[jmm-dev] VarHandle.safepoint() methods

David Holmes david.holmes at oracle.com
Thu Jan 5 13:07:23 UTC 2017

Correction ...

On 5/01/2017 11:03 PM, David Holmes wrote:
> On 5/01/2017 7:35 PM, Andrew Haley wrote:
>> On 04/01/17 21:47, David Holmes wrote:
>>> Hi Andrew,
>>> On 5/01/2017 4:04 AM, Andrew Haley wrote:
>>>> This is a proposal for a new VarHandle method, but it also is an
>>>> extension to the Java Memory Model, so I'm starting the discussion
>>>> here.
>>>> My intention is to provide an efficient way to handle the case where a
>>>> field has reads which outnumber writes by several orders of magnitude.
>>>> Once a field has been successfully modified, no thread may observe a
>>>> stale value.  Writes to a field are expected to be very rare, and can
>>>> be expensive.
>>>> It provides a secure and fast way to do something like a volatile
>>>> access but without any memory fences (or even any restrictions on
>>>> memory reordering) on the reader side.
>>>> I propose two new VarHandle methods:
>>>> Object getSafepoint()
>>>>   Returns the value of a variable, with memory semantics of reading as
>>>>   if the variable was declared non-volatile, except that this load
>>>>   shall not be reordered with a preceding safepoint.
>>> I'm no compiler guy but I would think, given the compiler has no idea
>>> what may lead to a safepoint, that this would have to preclude any
>>> reordering of any kind around the load.
>> We have a pretty good idea what needs to be done to the compiler to
>> make this work.  It's not easy, but neither is it impossible.
> I understand that the JIT knows when it inserts a safepoint poll, but
> otherwise I don't believe the JIT knows which calls into the runtime
> might lead to safepoints. I guess it will just have to assume the worst.
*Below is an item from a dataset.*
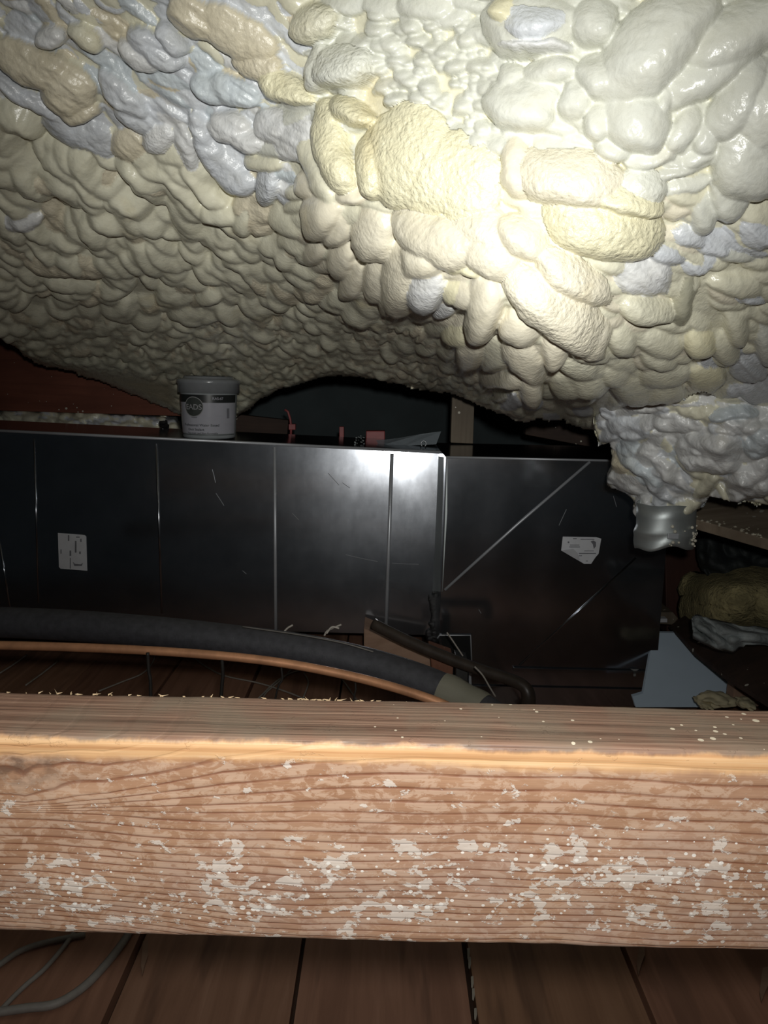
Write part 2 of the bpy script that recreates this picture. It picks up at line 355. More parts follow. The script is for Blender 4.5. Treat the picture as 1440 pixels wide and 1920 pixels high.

Okay it doesn't care about this as it is only ensuring it doesn't 
reorder the load.


> But I'm also unclear why this is being described in terms of the JIT -
> the API semantics would have to be honoured by interpreted bytecode as
> well.
>>>> static void safepoint()
>>>>   Wait for a safepoint.  When this method returns, every thread in the
>>>>   JVM shall have executed a safepoint.  Ensures that loads and stores
>>>>   before the safepoint will not be reordered with loads and stores
>>>>   after the safepoint.
>>>> [Note that VarHandle.safepoint() does not specify whether the VM
>>>> safepoints immediately or the thread waits for a safepoint which would
>>>> occur anyway.]
>>> So you're relying on the existence of a global synchronization point
>>> (aka "safepoint") in the VM and then using that to achieve "global
>>> synchronization" without having to do any work in the common case.
>> Yes.
>>> As an API I find that somewhat ill-defined. I would not want to see VM
>>> safepoints enshrined in a user-level API. Nor would I want to see a
>>> distinct global synchronization mechanism.
>> Well, the global synchronization mechanism exists already in most
>> JVMs, and there's not much chance of it going away.  All this does
>> is expose it.
> Exposing it - when "it" is an internal implementation detail - is what I
> am concerned about.
>>> In terms of implementation the existing VM safepoint mechanism has no
>>> means to "wait for a safepoint", but could trivially request one. I'll
>>> also note that we're always looking at ways to remove the need for
>>> global safepoints in the VM, so a request may be essential - though when
>>> using GuaranteedSafepointInterval a sleep of that duration would ensure
>>> a global safepoint has occurred.
>> Sure.  I was thinking of a version of VarHandle.safepoint() which took a
>> timeout: if a safepoint didn't arrive after N seconds, force one.
> I'd be interested to hear what mechanism you envisage for waiting for,
> and detecting, that a safepoint has arrived.
> David
> -----
>>>> A mechanism like this is needed in order to implement
>>>> MappedByteBuffer.unmap() securely and efficiently, but I think this
>>>> mechanism is sufficiently useful that it should be exposed as an API.
>>> I'm unclear how you deal with detecting the buffer has been unmapped
>>> since the call to buf() in buf().get() ? Are you also requiring that no
>>> safepoint can occur in that interval?
>> Yes, exactly.  The compiler knows that there is no safepoint in that
>> interval.
>>>> From an implementation point of view, getSafepoint() is a plain read
>>>> except that a JIT compiler cannot reorder it with a safepoint.
>>>> getSafepoint() can be hoisted out of loops and doesn't inhibit
>>>> vectorization, so the overhead of getSafepoint() can be made extremely
>>>> low, and hopefully almost zero.
>>> How does a JIT know what may lead to a safepoint?
>> I don't know what you mean by this question.  It already knows this.
>>> How can you hoist out of a loop if there is a safepoint check on
>>> each loop iteration?
>> You can't, but not all loops have safepoints.
>> Andrew.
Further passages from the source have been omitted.